Lately, I've found myself thinking too much! Has that ever happen to you? You know that peculiar process we have developed as humans somehow believing that all that thinking will make a difference in our lives, and by extension, it will have an impact on the world at large. If I just gave a situation/problem enough rational, reasoning, reflective thought, I'd solve it and be at peace.

Well at my age I should know better! Maybe...but until you learn a lesson, it will keep coming back to look you right in the eye. Learn that lesson, and now you have time for all the others. And I can tell you the lessons don't stop when you reach 40 or so....they just become different.
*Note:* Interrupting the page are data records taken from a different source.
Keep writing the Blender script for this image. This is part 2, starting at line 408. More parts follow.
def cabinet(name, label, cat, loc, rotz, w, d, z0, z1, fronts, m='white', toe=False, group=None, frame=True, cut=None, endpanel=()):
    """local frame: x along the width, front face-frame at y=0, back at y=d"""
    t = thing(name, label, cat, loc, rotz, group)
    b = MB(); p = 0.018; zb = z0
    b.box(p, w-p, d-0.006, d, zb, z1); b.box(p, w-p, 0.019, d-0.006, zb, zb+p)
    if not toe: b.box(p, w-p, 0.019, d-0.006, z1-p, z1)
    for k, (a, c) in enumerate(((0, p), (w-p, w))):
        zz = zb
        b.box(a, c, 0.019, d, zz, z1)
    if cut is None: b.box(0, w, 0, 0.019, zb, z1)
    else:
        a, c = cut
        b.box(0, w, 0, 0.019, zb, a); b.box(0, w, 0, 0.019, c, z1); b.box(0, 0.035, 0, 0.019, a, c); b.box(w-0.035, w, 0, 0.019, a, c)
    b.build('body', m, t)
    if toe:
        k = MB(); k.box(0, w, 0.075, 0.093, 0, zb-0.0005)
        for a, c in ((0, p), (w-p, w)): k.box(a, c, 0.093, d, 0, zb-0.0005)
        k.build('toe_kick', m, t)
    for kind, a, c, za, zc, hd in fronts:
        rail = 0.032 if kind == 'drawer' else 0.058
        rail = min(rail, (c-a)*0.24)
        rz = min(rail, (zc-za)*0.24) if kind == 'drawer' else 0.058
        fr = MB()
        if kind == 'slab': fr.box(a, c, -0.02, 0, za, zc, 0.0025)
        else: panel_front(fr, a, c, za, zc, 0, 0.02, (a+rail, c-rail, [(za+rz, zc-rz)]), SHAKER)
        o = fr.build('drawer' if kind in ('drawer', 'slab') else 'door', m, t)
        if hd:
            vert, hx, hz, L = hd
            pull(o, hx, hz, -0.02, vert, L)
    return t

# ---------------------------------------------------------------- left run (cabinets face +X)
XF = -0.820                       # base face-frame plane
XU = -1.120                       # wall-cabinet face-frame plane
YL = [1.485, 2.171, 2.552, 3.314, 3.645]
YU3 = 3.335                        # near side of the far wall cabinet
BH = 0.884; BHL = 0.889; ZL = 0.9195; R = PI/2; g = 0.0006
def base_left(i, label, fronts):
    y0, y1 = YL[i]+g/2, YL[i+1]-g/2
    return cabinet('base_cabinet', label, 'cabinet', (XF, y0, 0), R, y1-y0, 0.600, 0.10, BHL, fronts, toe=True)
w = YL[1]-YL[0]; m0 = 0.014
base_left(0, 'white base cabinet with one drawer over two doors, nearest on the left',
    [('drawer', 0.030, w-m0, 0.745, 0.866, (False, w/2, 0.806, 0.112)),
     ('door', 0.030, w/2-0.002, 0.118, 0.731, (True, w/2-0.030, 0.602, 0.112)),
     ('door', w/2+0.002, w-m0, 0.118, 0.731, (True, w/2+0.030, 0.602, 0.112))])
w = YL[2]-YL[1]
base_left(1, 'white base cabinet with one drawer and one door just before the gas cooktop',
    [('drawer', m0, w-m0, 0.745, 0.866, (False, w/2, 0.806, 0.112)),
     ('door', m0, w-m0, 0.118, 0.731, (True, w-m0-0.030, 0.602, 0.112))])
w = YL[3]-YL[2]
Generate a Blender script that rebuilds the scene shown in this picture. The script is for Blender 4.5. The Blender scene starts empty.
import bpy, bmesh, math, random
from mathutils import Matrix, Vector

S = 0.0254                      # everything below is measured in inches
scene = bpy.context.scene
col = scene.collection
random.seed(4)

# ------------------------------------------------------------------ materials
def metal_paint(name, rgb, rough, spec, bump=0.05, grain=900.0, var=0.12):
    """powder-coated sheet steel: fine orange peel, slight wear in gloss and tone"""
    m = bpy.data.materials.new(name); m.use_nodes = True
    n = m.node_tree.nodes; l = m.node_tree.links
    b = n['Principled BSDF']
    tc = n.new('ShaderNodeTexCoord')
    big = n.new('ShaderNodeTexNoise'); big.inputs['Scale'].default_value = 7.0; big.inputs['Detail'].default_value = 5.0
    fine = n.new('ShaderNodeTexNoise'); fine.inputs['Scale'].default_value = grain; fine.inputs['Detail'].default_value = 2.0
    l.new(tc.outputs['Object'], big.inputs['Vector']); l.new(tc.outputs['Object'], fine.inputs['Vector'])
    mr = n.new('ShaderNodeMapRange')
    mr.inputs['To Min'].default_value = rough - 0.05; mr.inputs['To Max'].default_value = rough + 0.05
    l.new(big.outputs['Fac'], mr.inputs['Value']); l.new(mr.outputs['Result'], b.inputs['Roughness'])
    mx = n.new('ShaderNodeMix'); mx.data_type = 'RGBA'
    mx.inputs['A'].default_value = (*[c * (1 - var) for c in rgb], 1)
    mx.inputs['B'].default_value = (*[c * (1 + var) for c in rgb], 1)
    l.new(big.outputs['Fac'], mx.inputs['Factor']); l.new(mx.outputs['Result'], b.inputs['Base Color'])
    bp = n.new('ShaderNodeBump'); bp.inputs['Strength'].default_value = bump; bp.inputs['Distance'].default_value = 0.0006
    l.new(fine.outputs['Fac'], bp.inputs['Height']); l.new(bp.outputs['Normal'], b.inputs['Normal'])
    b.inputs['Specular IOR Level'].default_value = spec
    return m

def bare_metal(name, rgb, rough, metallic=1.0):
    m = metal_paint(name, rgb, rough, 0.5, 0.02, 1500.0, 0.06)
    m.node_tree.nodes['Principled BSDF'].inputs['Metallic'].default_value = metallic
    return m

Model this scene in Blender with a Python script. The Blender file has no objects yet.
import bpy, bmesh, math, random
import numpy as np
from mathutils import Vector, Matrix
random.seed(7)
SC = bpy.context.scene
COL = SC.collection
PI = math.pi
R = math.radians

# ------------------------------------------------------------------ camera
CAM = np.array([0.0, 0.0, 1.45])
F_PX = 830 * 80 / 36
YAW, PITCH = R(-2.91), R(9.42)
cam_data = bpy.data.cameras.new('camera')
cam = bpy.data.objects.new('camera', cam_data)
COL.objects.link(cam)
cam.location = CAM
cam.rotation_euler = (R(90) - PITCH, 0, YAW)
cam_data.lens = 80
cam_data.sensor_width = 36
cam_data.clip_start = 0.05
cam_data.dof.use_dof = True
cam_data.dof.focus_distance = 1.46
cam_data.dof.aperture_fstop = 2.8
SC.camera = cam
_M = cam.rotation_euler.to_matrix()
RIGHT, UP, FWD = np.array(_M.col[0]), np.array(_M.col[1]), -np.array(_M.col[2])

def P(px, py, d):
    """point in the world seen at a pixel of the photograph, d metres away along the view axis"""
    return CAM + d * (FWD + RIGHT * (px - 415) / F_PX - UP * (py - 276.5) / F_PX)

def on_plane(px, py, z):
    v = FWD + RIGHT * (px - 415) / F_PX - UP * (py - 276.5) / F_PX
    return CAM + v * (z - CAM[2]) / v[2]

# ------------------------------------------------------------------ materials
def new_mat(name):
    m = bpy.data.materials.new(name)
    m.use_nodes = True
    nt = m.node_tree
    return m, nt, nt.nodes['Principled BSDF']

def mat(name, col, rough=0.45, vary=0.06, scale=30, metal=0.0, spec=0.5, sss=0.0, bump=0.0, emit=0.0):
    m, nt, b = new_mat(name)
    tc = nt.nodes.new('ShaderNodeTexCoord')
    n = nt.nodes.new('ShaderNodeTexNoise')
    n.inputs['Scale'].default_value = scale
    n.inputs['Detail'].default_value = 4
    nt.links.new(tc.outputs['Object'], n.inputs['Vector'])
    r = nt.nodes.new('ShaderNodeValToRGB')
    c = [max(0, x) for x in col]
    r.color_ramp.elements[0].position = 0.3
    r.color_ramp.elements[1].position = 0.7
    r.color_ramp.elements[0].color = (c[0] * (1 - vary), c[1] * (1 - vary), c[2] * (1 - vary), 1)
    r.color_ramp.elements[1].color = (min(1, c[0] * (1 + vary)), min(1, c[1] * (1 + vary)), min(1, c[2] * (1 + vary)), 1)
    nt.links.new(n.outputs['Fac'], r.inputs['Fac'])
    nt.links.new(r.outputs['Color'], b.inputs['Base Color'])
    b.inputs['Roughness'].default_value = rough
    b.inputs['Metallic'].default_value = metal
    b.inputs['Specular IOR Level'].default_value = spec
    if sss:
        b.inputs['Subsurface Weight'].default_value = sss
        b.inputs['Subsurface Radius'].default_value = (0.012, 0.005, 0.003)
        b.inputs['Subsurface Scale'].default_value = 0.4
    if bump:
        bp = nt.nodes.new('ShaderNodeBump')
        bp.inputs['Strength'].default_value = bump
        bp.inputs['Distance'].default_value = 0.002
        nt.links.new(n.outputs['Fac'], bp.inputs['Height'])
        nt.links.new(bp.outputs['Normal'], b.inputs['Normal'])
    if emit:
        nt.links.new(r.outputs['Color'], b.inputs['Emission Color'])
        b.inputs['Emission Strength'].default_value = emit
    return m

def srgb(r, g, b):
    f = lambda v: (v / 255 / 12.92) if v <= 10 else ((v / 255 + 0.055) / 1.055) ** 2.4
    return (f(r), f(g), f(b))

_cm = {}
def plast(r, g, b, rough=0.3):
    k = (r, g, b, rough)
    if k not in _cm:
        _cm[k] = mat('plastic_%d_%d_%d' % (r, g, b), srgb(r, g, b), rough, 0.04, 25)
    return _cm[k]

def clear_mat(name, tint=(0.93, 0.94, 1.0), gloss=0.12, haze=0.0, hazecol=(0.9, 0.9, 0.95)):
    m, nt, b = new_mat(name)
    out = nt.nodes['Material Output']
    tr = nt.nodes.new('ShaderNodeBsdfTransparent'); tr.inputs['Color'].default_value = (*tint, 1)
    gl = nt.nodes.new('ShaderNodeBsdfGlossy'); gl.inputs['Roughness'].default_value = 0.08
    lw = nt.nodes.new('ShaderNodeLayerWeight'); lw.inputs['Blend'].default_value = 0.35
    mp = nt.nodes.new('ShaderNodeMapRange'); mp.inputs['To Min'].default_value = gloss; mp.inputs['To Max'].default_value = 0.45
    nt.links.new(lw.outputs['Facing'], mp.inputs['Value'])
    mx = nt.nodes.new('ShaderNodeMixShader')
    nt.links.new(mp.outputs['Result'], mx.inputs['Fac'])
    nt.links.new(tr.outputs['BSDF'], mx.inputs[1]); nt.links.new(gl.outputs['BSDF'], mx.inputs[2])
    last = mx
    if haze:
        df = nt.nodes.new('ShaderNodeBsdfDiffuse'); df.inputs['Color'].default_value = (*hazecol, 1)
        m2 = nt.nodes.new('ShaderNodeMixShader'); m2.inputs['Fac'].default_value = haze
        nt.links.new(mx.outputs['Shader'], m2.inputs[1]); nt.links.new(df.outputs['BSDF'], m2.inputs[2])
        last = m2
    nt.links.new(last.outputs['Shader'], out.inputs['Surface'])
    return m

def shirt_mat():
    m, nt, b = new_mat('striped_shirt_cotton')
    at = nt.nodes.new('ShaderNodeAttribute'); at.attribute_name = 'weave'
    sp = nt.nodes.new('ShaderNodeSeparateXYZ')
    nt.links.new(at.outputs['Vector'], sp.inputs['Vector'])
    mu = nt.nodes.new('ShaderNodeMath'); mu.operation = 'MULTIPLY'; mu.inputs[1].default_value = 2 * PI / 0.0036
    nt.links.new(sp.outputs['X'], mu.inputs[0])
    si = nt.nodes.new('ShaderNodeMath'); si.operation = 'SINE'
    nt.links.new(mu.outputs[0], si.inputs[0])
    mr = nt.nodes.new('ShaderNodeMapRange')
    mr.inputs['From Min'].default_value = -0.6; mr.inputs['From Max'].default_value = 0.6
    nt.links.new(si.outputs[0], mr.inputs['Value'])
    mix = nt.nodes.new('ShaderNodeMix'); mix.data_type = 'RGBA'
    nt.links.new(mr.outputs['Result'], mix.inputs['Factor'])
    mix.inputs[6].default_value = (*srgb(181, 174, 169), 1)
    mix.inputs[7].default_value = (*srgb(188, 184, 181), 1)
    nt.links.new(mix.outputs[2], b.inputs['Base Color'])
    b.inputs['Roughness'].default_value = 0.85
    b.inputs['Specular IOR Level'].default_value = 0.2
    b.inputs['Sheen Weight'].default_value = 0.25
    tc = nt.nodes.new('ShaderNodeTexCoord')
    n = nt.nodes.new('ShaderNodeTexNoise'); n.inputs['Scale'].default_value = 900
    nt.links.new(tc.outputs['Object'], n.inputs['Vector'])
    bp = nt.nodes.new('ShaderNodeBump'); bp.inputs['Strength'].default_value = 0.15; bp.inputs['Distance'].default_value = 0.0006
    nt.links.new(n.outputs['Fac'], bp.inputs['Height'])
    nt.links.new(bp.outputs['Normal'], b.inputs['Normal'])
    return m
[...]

Pardon me but I digress! (Ramble) I was talking about thinking, but a special kind of thinking. Thinking that is circular, winding and not leading anywhere. It pulls you in like a "roundabout" in Rome, and you just can't seem to find your way out. It doesn't lead to any conclusions, but just keeps you locked up "thinking" about the same issues time and again.
No...the thinking I'm talking about is "Creative Thinking." In some ways it isn't even thinking, but more of just being quiet and listening to the silence. Some would refer to this as meditation. But I'm not sitting there counting my breaths in and out, nor concentrating on a Mantra. I am just being with the silence, and observing what takes place in my head.

This experience is a delicious time of rapture, and always brings me Peace. I always seem to come out of the session feeling calm, peaceful, and alive. Ideas have come to me almost every time. Ideas about all areas of my life... new insights, questions answered, paths to follow, and ways to be.
Well enough about thinking...my brain is mush! I'm going to just press the Publish Post button...without thinking...and say goodnight.